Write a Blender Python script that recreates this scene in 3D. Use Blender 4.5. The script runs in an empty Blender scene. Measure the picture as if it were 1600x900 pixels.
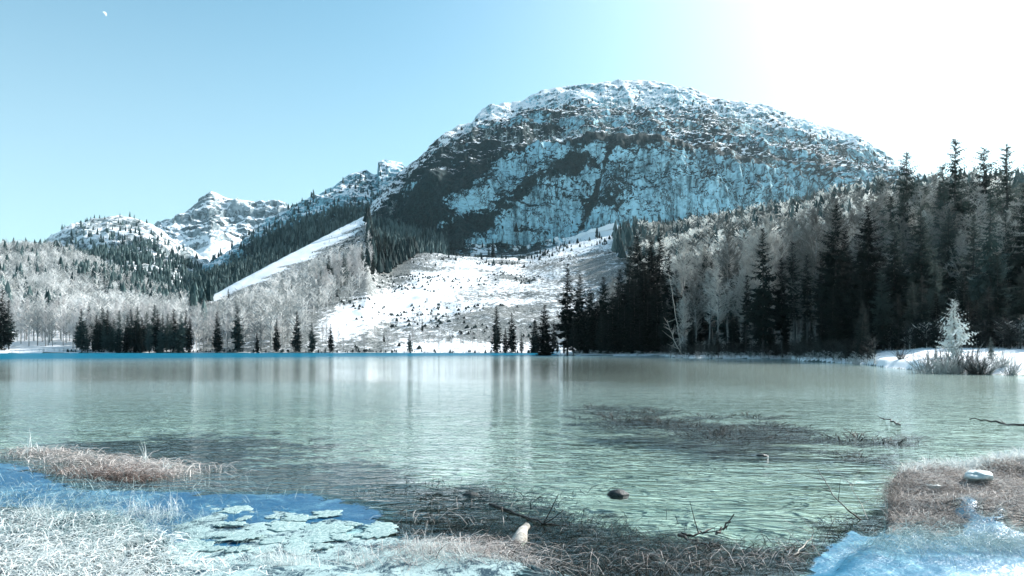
import bpy, math, random
import numpy as np
from math import radians, sin, cos, pi

# ------------------------------------------------------------------ camera, world, sun, exposure
S = bpy.context.scene
COL = S.collection
FL, HY, CZ = 1142.0, 546.0, 1.7          # focal length and horizon row in photo pixels, eye height in metres
cam = bpy.data.objects.new("camera", bpy.data.cameras.new("camera"))
COL.objects.link(cam)
cam.location = (0, 0, CZ)
cam.rotation_euler = (pi / 2, 0, 0)
cam.data.sensor_width = 36
cam.data.lens = 36 * FL / 1600
cam.data.shift_y = (HY - 450) / 1600
cam.data.clip_start = 0.05
cam.data.clip_end = 60000
S.camera = cam
SUN_AZ, SUN_EL = 55.0, 31.0
sd = (sin(radians(SUN_AZ)) * cos(radians(SUN_EL)), cos(radians(SUN_AZ)) * cos(radians(SUN_EL)), sin(radians(SUN_EL)))

W = bpy.data.worlds.new("World")
S.world = W
W.use_nodes = True
nt = W.node_tree
nt.nodes.clear()
def wn(t, **k):
    n = nt.nodes.new(t)
    for a, b in k.items(): setattr(n, a, b)
    return n
sky = wn("ShaderNodeTexSky", sky_type='NISHITA', sun_disc=False, sun_elevation=radians(SUN_EL),
         sun_rotation=radians(SUN_AZ), altitude=900, air_density=1.0, dust_density=1.0, ozone_density=1.0)
tint = wn("ShaderNodeMix", data_type='RGBA', blend_type='MULTIPLY')
tint.inputs[0].default_value = 1
tint.inputs[7].default_value = (0.42, 0.97, 0.94, 1)
nt.links.new(sky.outputs[0], tint.inputs[6])
# the wide white aureole of the hazy sky round the sun
geo = wn("ShaderNodeTexCoord")
dot = wn("ShaderNodeVectorMath", operation='DOT_PRODUCT')
dot.inputs[1].default_value = sd
nt.links.new(geo.outputs['Generated'], dot.inputs[0])
mr = wn("ShaderNodeMapRange", interpolation_type='LINEAR')
for i, v in ((1, 0.30), (2, 1.0), (3, 0.0), (4, 1.0)): mr.inputs[i].default_value = v
pw_ = wn("ShaderNodeMath", operation='POWER')
pw_.inputs[1].default_value = 4.3
nt.links.new(mr.outputs[0], pw_.inputs[0])
nt.links.new(dot.outputs['Value'], mr.inputs[0])
gl = wn("ShaderNodeMix", data_type='RGBA', blend_type='ADD')
gl.inputs[7].default_value = (10.5, 8.6, 7.8, 1)
nt.links.new(pw_.outputs[0], gl.inputs[0])
nt.links.new(tint.outputs[2], gl.inputs[6])
# pale haze low over the horizon, thinning upwards
sx = wn("ShaderNodeSeparateXYZ")
nt.links.new(geo.outputs['Generated'], sx.inputs[0])
hz = wn("ShaderNodeMapRange", interpolation_type='SMOOTHSTEP')
for i, v in ((1, 0.0), (2, 0.55), (3, 0.62), (4, 0.12)): hz.inputs[i].default_value = v
nt.links.new(sx.outputs[2], hz.inputs[0])
hm = wn("ShaderNodeMix", data_type='RGBA')
hm.inputs[7].default_value = (4.4, 5.3, 5.7, 1)
nt.links.new(hz.outputs[0], hm.inputs[0])
nt.links.new(gl.outputs[2], hm.inputs[6])
bg = wn("ShaderNodeBackground")
bg.inputs[1].default_value = 0.11
out = wn("ShaderNodeOutputWorld")
nt.links.new(hm.outputs[2], bg.inputs[0])
nt.links.new(bg.outputs[0], out.inputs[0])

sun = bpy.data.objects.new("sun", bpy.data.lights.new("sun", 'SUN'))
COL.objects.link(sun)
sun.data.energy = 5.0
sun.data.angle = radians(0.5)
sun.data.color = (1.0, 0.965, 0.93)
from mathutils import Vector
sun.rotation_euler = Vector(sd).to_track_quat('Z', 'Y').to_euler()
S.view_settings.view_transform = 'Standard'
S.view_settings.look = 'None'
S.view_settings.gamma = 1
S.view_settings.exposure = 0.92
S.render.engine = 'CYCLES'
S.cycles.use_denoising = True
S.cycles.max_bounces = 8
S.cycles.transparent_max_bounces = 16
S.cycles.volume_bounces = 1
S.cycles.caustics_reflective = False
S.cycles.caustics_refractive = False
HAZE = 0.000022

rng = np.random.default_rng(7)
random.seed(7)

# ------------------------------------------------------------------ noise
def _h(ix, iy, iz, seed):
    h = (ix * 374761393 + iy * 668265263 + iz * 2147483647 + seed * 1274126177) & 0xFFFFFFFF
    h = ((h ^ (h >> 13)) * 1274126177) & 0xFFFFFFFF
    h = ((h ^ (h >> 16)) * 2246822519) & 0xFFFFFFFF
    return ((h ^ (h >> 15)) & 0xFFFFFF) / float(0x800000) - 1.0
def vnoise(x, y, z=0.0, seed=0):
    x, y, z = np.broadcast_arrays(np.asarray(x, float), y, z)
    xi, yi, zi = np.floor(x).astype(np.int64), np.floor(y).astype(np.int64), np.floor(z).astype(np.int64)
    fx, fy, fz = x - xi, y - yi, z - zi
    fx, fy, fz = [f * f * f * (f * (f * 6 - 15) + 10) for f in (fx, fy, fz)]
    def L(dz):
        a = _h(xi, yi, zi + dz, seed); b = _h(xi + 1, yi, zi + dz, seed)
        c = _h(xi, yi + 1, zi + dz, seed); d = _h(xi + 1, yi + 1, zi + dz, seed)
        return (a + (b - a) * fx) * (1 - fy) + (c + (d - c) * fx) * fy
    l0 = L(0)
    if not np.any(fz): return l0
    return l0 + (L(1) - l0) * fz
def fbm(x, y, z=0.0, o=5, seed=0, g=0.5, ridged=False):
    s, a, f = 0.0, 1.0, 1.0
    n = 0.0
    for k in range(o):
        v = vnoise(np.asarray(x) * f + 17.3 * k, np.asarray(y) * f - 9.1 * k, np.asarray(z) * f + 3.7 * k, seed + k)
        if ridged: v = 1 - 2 * np.abs(v)
        s = s + a * v; n += a
        a *= g; f *= 2.03
    return s / n
def sst(a, b, x):
    t = np.clip((x - a) / (b - a), 0, 1)
    return t * t * (3 - 2 * t)
def curve(pts):
    p = np.array(pts, float)
    return lambda u: np.interp(u, p[:, 0], p[:, 1])
def scurve(pts, w=26):
    p = np.array(pts, float)
    return lambda u: sum(np.interp(np.asarray(u, float) + k * w, p[:, 0], p[:, 1]) for k in (-1.5, -1, -.5, 0, .5, 1, 1.5)) / 7
def px(x, y, D):                          # a point seen at photo pixel (x, y) at depth D
    return np.array(((x - 800) / FL * D, D, CZ + (HY - y) / FL * D))
def gp(x, y, z=0.0):                      # the point of the level z seen at photo pixel (x, y)
    D = (CZ - z) * FL / (y - HY)
    return (x - 800) / FL * D, D

# ------------------------------------------------------------------ mesh helpers
def mesh_np(name, V, F, mat=None, smooth=True, attrs=None):
    V = np.asarray(V, np.float32).reshape(-1, 3)
    F = np.asarray(F, np.int32)
    k = F.shape[1]
    me = bpy.data.meshes.new(name)
    me.vertices.add(len(V)); me.vertices.foreach_set("co", V.ravel())
    me.loops.add(F.size); me.loops.foreach_set("vertex_index", F.ravel())
    me.polygons.add(len(F))
    me.polygons.foreach_set("loop_start", np.arange(0, F.size, k, dtype=np.int32))
    me.polygons.foreach_set("loop_total", np.full(len(F), k, np.int32))
    me.polygons.foreach_set("use_smooth", np.full(len(F), smooth, bool))
    for n, a in (attrs or {}).items():
        at = me.attributes.new(n, 'FLOAT', 'POINT')
        at.data.foreach_set("value", np.asarray(a, np.float32).ravel())
    me.update(calc_edges=True)
    me.validate()
    if mat: me.materials.append(mat)
    return me
def link(name, me, parent=None, kind=None, label=None, cat=None, group=None, loc=None):
    o = bpy.data.objects.new(name, me)
    COL.objects.link(o)
    if parent: o.parent = parent
    if loc is not None: o.location = loc
    if kind: o["kind"] = kind
    if label: o["label"] = label
    if cat: o["category"] = cat
    if group: o["group"] = group
    return o
def grid_faces(nr, nc):
    i = np.arange(nr * nc).reshape(nr, nc)
    return np.stack([i[:-1, :-1], i[:-1, 1:], i[1:, 1:], i[1:, :-1]], -1).reshape(-1, 4)
class Acc:                                # collects pieces of one mesh
    def __init__(s): s.V = []; s.F = []; s.n = 0
    def add(s, V, F):
        V = np.asarray(V, float).reshape(-1, 3)
        s.V.append(V); s.F.append(np.asarray(F) + s.n); s.n += len(V)
    def mesh(s, name, mat, smooth=False): return mesh_np(name, np.concatenate(s.V), np.concatenate(s.F), mat, smooth)
def tube(acc, P, R, k=6):                 # tapered tube along points P with radii R
    P = np.asarray(P, float); R = np.asarray(R, float)
    T = np.gradient(P, axis=0); T /= np.linalg.norm(T, axis=1)[:, None] + 1e-9
    up = np.array((0.0, 0, 1)) if abs(T[0][2]) < 0.8 else np.array((1.0, 0, 0))
    A = np.cross(T, up); A /= np.linalg.norm(A, axis=1)[:, None] + 1e-9
    B = np.cross(T, A)
    th = np.arange(k) * 2 * pi / k
    V = P[:, None] + R[:, None, None] * (np.cos(th)[None, :, None] * A[:, None] + np.sin(th)[None, :, None] * B[:, None])
    n = len(P)
    i = np.arange(n * k).reshape(n, k); j = np.roll(i, -1, 1)
    a, b, c, d = i[:-1], j[:-1], j[1:], i[1:]
    F = np.concatenate([np.stack([a, b, c], -1).reshape(-1, 3), np.stack([a, c, d], -1).reshape(-1, 3)])
    acc.add(V, F)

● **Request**
Exactly as they appear, print the lines of the listing above from its first line through the line that contains "from math import radians, sin, cos, pi", minus the pictures.

● **Response**
Write a Blender Python script that recreates this scene in 3D. Use Blender 4.5. The script runs in an empty Blender scene. Measure the picture as if it were 1600x900 pixels.
import bpy, math, random
import numpy as np
from math import radians, sin, cos, pi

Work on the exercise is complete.